A research team has successfully synthesized three different crystalline phases of molybdenum boride with a strong Raman signal enhancement performance.
These findings were published in the journal of Small. The researchers were led by Prof. Huang Zhulin at the Institute of Solid State Physics, Hefei Institutes of Physical Science of the Chinese Academy of Sciences, along with researchers from the University of Massachusetts Amherst.
Surface-enhanced Raman scattering (SERS) is a rapid and non-destructive detection method widely used in various fields including trace pollutant monitoring, food safety, chemical catalysis, and molecular fingerprint identification. However, most noble metal SERS materials are costly and exhibit poor physical and chemical stability, especially under extreme conditions such as high temperatures and strong corrosive environments, where SERS enhancement effect diminishes rapidly.
In this study, researchers leveraged the characteristics of transition metal borides, which can endure extreme conditions like high temperatures, strong acids, and strong bases, to synthesize three molybdenum boride ceramic powders (β-MoB, MoB2, and Mo2B5) based on liquid-phase precursor and carbo/borothermal reduction.

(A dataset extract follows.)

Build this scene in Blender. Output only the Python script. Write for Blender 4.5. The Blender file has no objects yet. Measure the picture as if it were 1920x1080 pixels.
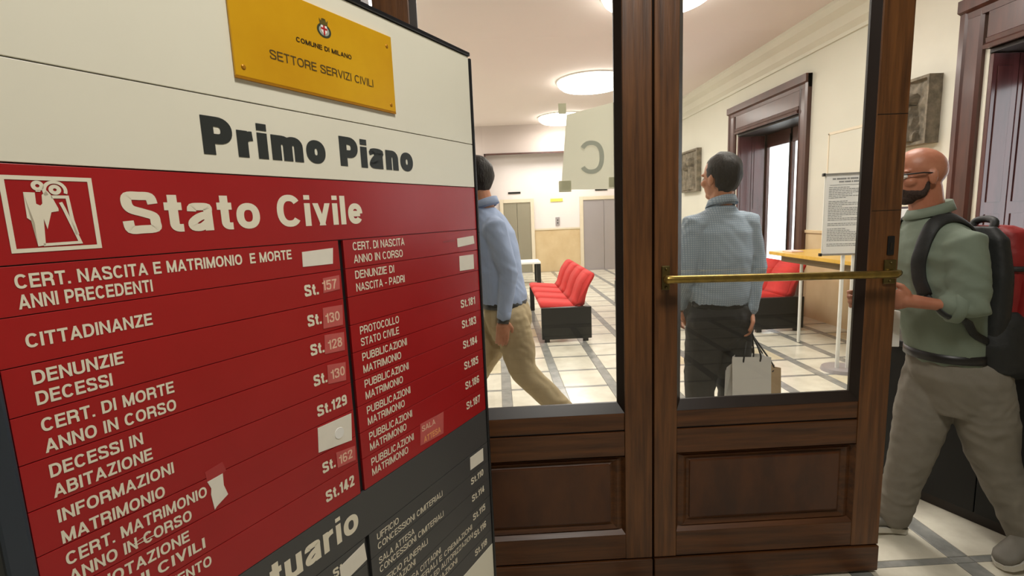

The SERS performance of these molybdenum borides was evaluated using Rhodamine 6G (R6G) probes, and the results indicated that β-MoB exhibits SERS enhancement of five orders of magnitude that is comparable to Au nanoparticles. The excellent SERS enhancement performance of β-MoB can be attributed to its higher adsorption energy for R6G molecules and significant charge interactions between them.
Furthermore, researchers investigated the impact of strong acid and strong base solutions as well as high-temperature oxidation on the SERS activity of molybdenum borides. The molybdenum boride ceramics powders were immersed in solutions of different pH and oxidized at 1000 °C for 30 min under an oxygen atmosphere. The test results indicated that the SERS effect of molybdenum borides could be well maintained even when exposed to such corrosive environments and high temperature.
This work clarifies the phase control methodology and SERS enhancement mechanism of molybdenum boride ceramics, expanding the selection range of SERS active materials from noble metals and semiconductors to ultra-high temperature ceramic materials, which are expected to be used for optical sensing and detection in extreme environments.